Sunday, 18 February 2007

Ok, first things first – apologies for the lack of update between last week and now – it was a combination of drama and forgetting my password for this blog! Doh.

The truth is, I only got into Kabul today – my Arianna flight from Dubai was cancelled yesterday – not the best when you’ve got up at 3am to catch the flight. I hung out with some ex-pats at the airport and found that it was the second day in a row for cancellations – apparently they’d sent the plane to Delhi. I found this out after a few Afghanis (who I’d been exchanging mutually frustrated “isn’t this awful” type conversations with) came up to me and asked me to ask the representative – as they thought I was more likely to get a full answer than they would. Unfortunately for post colonial cultural advancements, they were right.

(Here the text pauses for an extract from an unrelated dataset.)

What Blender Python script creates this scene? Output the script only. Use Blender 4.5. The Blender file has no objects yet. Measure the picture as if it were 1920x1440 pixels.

Still, I got to hang out in Dubai for another day with my new friends - friends of friends who put me up and took me to the airport (and back again, yesterday)- and who had a pretty crazy valentines party on Friday – where I was even persuaded to do a bit of Karaoke, which everyone regretted.

Run for the hills! Leons got the microphone!

So flying into Kabul was a pretty big shock – first it was the snow – our flight was delayed – I’d bought a Kam Air ticket after thinking that it was pretty unlikely that I’d get on a Arianna flight after two days of cancellations (and paid another $200 for the privilege), but Kam Air were a bit jumpy about flying into Kabul in bad weather – it’s totally surrounded by mountains, and last year they managed to fly into one of them in the exact same conditions – though I misheard and thought that they’d crash landed in a mine field. So I was totally confident about the flight, as I’m sure you can imagine.

In actual fact, the flight was pretty good – and the landing was excellent – although we did fly at quite a leisurely pace. The terminal, however, was something else. It was like someone had thrown a grenade into a half-built garage – no ceiling, wires hanging all over the place, no lights and no heating. Kind of like Luton airport on a bad day, really.

The face says it all, I think.

The qeues for passport control were pretty incredible as well – and once I’d inched past and into the non-functioning baggage hall, I managed to find my bag in a dark corner surprisingly quickly. I’d lost my baggage reclaim ticket (well, the ex pat who I’d hooked up to buy tickets with had it, and she was a bit behind me) – but I managed to bustle my way out of the terminal, past the x-ray machine, past the attentions of locals trying to take my bag for me, through the mud and past the armed guards to where I finally saw my driver, who was holding up a picture of me that I’d sent at the beginning of the week.

The fetching mugshot that greeted me

Still, the English wasn’t great and I wasn’t entirely convinced I hadn’t been kidnapped until we got to the **** compound after about half an hour driving through crazily pot-holed roads full of mud, dirty rainwater, slush and rubbish; past buildings which seemed to be in states of both demolition and shanty building at the same time, and stalls struggling for business in the mud, construction with concrete and what looked like long twigs, and locals traipsing through the slush and mud in open sandals.

It felt like being in a really hard-boiled film – and I loved the chaos, and squalor, and energy of it – part of me was itching to get out and take a million pictures, part of me was thinking “how can these people keep on living like this” but the most part of me was just totally excited that I’d finally landed in somewhere completely, totally foreign and alien, about as far from being a tourist as possible. Though, lets face it, that's kinda what I am out here.

The fact is, I’m going to have to make those impressions last – because once I was delivered into the (unmarked) **** compound, and met the local and ex-pat staff, I re-realised that I’m not going to be seeing too much of the outside world – though we will get out and see a bit, I’m pretty certain. I just hope I’m busy enough to keep cabin fever at bay.

At least we have a pretty good broadband connection here, which is going to make my life a lot easier!